╭─ RECORDS SUPPLIED

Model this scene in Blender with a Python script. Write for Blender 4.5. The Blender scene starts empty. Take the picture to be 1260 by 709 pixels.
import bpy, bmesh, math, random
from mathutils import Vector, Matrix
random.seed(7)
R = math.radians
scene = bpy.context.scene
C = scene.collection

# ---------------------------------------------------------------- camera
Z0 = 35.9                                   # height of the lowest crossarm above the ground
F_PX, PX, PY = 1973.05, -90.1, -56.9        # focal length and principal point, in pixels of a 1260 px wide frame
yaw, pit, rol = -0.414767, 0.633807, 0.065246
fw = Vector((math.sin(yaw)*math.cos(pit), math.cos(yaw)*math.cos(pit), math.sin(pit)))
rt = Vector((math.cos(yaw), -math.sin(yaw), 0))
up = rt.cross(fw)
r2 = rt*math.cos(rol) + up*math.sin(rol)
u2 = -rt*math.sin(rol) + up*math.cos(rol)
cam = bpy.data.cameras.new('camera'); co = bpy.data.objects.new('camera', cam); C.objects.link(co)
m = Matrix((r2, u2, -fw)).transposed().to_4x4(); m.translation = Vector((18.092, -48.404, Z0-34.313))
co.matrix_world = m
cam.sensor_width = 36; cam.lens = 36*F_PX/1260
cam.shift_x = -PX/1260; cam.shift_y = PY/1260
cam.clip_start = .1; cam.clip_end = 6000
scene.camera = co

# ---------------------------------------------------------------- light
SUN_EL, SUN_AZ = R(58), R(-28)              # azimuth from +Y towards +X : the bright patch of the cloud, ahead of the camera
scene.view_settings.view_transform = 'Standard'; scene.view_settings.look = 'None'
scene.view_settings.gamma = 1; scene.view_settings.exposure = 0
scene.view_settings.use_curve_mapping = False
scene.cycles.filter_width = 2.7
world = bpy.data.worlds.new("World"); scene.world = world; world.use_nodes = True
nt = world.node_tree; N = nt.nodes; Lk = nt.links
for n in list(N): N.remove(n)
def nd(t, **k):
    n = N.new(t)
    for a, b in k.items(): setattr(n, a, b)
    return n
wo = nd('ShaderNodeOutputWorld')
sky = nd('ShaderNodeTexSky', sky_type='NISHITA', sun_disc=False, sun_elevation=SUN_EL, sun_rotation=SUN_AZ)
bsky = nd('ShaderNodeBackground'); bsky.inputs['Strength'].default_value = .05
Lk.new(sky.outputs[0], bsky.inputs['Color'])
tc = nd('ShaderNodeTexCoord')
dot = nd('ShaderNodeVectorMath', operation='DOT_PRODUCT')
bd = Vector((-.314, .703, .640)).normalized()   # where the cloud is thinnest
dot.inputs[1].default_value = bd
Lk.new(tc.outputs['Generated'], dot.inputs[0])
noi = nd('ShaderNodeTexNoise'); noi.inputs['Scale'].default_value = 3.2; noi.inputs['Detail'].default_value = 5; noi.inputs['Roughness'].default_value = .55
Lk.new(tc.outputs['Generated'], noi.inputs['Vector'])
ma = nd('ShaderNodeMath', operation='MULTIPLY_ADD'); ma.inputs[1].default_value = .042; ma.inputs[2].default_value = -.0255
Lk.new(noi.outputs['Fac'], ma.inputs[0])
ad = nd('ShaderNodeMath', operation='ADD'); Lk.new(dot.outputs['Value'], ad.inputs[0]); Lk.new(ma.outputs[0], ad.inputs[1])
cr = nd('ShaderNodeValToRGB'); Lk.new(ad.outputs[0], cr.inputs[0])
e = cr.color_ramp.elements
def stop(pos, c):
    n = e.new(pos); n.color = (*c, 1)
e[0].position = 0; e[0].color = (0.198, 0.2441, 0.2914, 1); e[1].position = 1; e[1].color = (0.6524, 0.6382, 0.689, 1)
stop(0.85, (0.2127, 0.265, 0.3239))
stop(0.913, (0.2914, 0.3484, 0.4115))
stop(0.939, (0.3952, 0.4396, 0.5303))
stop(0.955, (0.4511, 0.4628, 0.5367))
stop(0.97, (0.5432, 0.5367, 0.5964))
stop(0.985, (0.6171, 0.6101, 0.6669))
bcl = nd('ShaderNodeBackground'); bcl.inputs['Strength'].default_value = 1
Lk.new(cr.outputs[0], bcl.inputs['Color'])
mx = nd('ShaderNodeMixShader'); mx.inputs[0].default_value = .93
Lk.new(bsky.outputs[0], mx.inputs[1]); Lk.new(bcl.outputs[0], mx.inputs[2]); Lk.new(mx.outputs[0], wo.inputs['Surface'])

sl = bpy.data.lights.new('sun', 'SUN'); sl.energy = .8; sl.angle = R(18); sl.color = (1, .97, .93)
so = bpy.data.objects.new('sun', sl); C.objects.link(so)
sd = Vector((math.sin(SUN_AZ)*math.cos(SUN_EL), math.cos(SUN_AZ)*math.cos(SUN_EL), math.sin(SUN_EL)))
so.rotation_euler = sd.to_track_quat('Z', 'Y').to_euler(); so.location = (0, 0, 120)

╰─
╭─ RECORDS SUPPLIED

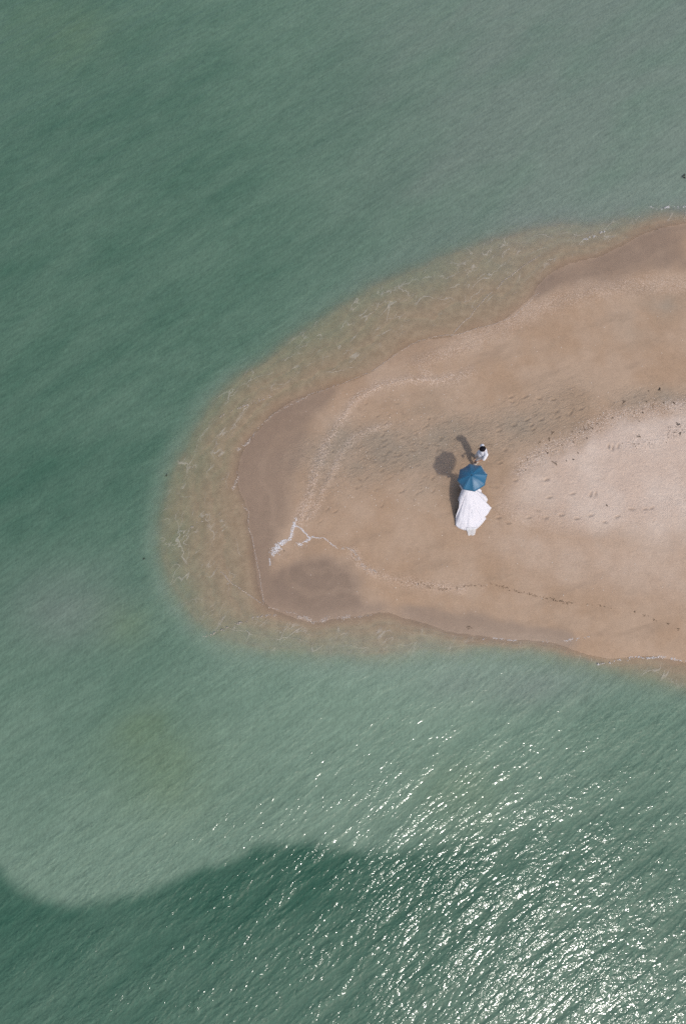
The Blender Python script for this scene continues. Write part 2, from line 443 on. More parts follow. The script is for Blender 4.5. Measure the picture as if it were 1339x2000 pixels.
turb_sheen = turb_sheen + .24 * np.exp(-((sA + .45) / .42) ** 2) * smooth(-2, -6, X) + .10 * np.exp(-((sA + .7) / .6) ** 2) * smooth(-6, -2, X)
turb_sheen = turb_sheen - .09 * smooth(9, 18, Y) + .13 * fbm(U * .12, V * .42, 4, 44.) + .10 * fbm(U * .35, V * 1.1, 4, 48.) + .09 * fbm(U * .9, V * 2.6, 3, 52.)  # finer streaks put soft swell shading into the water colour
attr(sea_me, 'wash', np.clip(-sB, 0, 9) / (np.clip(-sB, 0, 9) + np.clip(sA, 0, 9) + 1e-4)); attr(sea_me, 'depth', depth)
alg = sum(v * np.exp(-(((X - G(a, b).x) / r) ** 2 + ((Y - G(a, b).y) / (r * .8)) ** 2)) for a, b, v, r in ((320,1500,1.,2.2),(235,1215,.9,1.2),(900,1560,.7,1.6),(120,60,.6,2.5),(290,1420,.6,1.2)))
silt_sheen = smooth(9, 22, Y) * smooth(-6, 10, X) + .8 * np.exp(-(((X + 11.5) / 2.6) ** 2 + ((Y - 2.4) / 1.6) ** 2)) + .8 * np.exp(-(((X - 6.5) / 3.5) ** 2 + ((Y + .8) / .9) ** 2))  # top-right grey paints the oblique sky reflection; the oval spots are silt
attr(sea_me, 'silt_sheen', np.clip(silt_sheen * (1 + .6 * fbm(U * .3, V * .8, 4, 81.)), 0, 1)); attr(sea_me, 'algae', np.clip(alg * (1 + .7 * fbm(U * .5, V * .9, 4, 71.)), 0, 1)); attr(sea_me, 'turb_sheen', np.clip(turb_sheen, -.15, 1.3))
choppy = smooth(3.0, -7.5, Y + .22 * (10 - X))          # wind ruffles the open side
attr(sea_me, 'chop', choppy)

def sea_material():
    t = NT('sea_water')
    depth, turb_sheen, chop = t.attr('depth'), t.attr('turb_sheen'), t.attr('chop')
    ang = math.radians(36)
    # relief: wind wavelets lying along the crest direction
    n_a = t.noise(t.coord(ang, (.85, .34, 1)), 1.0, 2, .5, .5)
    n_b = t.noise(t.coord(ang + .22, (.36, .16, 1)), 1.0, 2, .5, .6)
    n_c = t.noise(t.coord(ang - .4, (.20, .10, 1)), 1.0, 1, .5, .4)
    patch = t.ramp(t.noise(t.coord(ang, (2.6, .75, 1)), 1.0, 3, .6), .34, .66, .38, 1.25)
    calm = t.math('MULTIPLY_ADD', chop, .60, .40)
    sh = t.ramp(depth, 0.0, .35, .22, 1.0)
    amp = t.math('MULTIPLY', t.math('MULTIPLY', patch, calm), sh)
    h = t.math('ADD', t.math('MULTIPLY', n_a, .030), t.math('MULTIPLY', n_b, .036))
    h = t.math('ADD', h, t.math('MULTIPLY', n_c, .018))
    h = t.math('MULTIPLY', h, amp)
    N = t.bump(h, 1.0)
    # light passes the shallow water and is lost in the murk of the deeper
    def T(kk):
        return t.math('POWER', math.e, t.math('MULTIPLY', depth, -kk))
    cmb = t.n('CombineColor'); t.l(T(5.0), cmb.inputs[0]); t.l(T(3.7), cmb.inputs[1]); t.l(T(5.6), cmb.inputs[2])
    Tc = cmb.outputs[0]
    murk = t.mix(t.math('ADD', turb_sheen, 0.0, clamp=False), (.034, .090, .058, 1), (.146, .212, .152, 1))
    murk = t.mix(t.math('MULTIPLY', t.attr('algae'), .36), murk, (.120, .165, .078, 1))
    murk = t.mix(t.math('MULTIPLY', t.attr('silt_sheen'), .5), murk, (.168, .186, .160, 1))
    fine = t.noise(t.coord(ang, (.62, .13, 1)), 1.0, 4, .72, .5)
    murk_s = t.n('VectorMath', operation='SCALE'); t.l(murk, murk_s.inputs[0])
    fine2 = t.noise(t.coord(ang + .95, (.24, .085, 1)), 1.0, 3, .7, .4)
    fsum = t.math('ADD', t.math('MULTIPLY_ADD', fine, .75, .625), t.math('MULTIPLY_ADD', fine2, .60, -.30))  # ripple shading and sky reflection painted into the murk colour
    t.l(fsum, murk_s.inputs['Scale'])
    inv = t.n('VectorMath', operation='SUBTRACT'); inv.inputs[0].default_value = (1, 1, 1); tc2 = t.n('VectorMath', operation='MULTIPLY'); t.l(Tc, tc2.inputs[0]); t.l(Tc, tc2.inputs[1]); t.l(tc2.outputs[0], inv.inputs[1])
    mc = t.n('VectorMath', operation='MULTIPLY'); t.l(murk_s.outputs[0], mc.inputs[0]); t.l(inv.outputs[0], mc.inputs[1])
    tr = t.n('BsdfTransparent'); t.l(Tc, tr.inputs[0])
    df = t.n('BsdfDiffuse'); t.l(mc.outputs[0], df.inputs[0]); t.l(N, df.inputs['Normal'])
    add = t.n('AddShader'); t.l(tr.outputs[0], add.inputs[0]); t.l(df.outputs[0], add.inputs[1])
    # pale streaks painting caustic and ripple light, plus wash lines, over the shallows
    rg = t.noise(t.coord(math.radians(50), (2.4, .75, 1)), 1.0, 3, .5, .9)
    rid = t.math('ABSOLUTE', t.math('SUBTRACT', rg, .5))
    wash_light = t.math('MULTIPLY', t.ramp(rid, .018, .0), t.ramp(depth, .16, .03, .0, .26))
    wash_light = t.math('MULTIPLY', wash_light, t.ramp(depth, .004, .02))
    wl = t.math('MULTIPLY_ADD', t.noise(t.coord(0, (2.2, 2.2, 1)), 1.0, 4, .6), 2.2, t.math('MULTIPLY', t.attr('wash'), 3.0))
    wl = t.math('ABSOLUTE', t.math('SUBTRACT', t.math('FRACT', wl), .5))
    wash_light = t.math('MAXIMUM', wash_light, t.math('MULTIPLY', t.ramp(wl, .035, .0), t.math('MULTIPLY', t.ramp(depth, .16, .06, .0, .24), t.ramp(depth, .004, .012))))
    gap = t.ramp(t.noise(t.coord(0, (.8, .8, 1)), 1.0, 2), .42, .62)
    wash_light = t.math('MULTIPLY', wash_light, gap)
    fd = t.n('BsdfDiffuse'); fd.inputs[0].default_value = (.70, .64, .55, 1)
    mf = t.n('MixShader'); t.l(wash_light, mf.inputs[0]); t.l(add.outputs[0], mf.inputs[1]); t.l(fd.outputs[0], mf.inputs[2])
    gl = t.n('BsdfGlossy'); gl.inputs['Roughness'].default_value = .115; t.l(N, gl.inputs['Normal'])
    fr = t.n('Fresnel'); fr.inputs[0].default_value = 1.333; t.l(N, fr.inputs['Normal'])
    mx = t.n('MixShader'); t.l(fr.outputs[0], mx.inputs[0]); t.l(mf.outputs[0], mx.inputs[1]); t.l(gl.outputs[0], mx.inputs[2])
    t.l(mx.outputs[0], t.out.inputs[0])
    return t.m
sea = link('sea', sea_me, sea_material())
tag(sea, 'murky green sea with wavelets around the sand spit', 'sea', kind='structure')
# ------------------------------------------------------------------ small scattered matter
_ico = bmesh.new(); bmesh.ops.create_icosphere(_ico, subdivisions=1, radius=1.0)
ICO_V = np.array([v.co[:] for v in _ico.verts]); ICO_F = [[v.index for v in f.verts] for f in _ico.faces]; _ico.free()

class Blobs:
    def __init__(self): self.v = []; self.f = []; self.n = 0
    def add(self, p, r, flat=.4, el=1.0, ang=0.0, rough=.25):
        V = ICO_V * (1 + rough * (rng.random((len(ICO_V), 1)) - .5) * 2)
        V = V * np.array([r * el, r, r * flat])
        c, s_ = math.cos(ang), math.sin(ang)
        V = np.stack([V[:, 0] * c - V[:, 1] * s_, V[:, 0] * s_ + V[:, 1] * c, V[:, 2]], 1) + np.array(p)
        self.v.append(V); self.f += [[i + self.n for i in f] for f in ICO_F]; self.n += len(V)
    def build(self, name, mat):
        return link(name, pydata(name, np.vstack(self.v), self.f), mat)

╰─
╭─ RECORDS SUPPLIED

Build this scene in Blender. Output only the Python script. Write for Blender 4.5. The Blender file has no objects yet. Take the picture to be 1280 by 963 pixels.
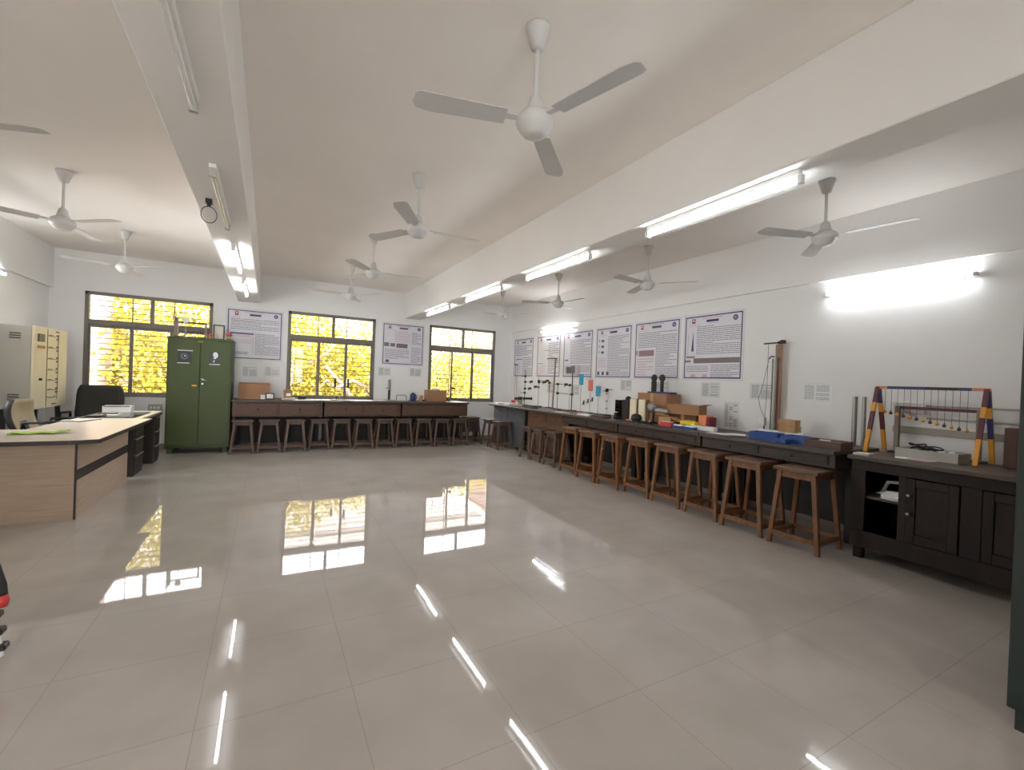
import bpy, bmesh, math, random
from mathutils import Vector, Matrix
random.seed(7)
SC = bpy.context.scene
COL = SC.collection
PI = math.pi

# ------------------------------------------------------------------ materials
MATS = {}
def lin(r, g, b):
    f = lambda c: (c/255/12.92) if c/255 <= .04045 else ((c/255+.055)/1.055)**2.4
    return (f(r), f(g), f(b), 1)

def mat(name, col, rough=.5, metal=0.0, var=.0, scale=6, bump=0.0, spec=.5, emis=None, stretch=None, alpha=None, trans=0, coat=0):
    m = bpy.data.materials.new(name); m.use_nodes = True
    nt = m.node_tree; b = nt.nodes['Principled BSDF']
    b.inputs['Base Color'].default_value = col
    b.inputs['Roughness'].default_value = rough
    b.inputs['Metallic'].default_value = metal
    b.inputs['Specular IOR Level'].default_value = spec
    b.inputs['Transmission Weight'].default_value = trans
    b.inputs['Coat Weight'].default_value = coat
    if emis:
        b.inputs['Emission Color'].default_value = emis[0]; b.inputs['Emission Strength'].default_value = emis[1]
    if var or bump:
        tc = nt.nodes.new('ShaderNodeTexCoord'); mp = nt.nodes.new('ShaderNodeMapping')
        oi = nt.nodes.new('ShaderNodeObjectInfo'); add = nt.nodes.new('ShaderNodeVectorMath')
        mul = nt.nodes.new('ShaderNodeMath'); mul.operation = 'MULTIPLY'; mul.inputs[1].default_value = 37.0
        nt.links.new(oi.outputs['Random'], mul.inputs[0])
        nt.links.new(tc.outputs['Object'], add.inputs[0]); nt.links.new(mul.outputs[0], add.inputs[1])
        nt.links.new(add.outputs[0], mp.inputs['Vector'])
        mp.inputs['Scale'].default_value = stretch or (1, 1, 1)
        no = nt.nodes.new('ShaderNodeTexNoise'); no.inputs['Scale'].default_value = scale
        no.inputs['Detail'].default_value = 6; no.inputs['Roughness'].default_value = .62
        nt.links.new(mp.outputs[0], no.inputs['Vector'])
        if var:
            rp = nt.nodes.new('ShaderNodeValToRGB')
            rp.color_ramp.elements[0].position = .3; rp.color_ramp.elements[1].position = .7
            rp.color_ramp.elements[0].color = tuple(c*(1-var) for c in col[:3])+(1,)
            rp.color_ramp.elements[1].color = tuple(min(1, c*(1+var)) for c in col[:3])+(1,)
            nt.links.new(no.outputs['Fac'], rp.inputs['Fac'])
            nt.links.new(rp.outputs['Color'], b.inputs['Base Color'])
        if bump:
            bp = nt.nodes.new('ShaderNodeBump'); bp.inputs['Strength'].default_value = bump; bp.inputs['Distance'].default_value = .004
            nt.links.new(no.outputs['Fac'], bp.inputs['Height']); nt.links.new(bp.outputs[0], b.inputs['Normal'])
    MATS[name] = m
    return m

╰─

TASK REQUIREMENTS:
Output only the lines from the one containing "Model this scene" through the one containing "C = scene.collection", inclusive, exactly as written.

RESULT FOR THIS TASK:
Model this scene in Blender with a Python script. Write for Blender 4.5. The Blender scene starts empty. Take the picture to be 1260 by 709 pixels.
import bpy, bmesh, math, random
from mathutils import Vector, Matrix
random.seed(7)
R = math.radians
scene = bpy.context.scene
C = scene.collection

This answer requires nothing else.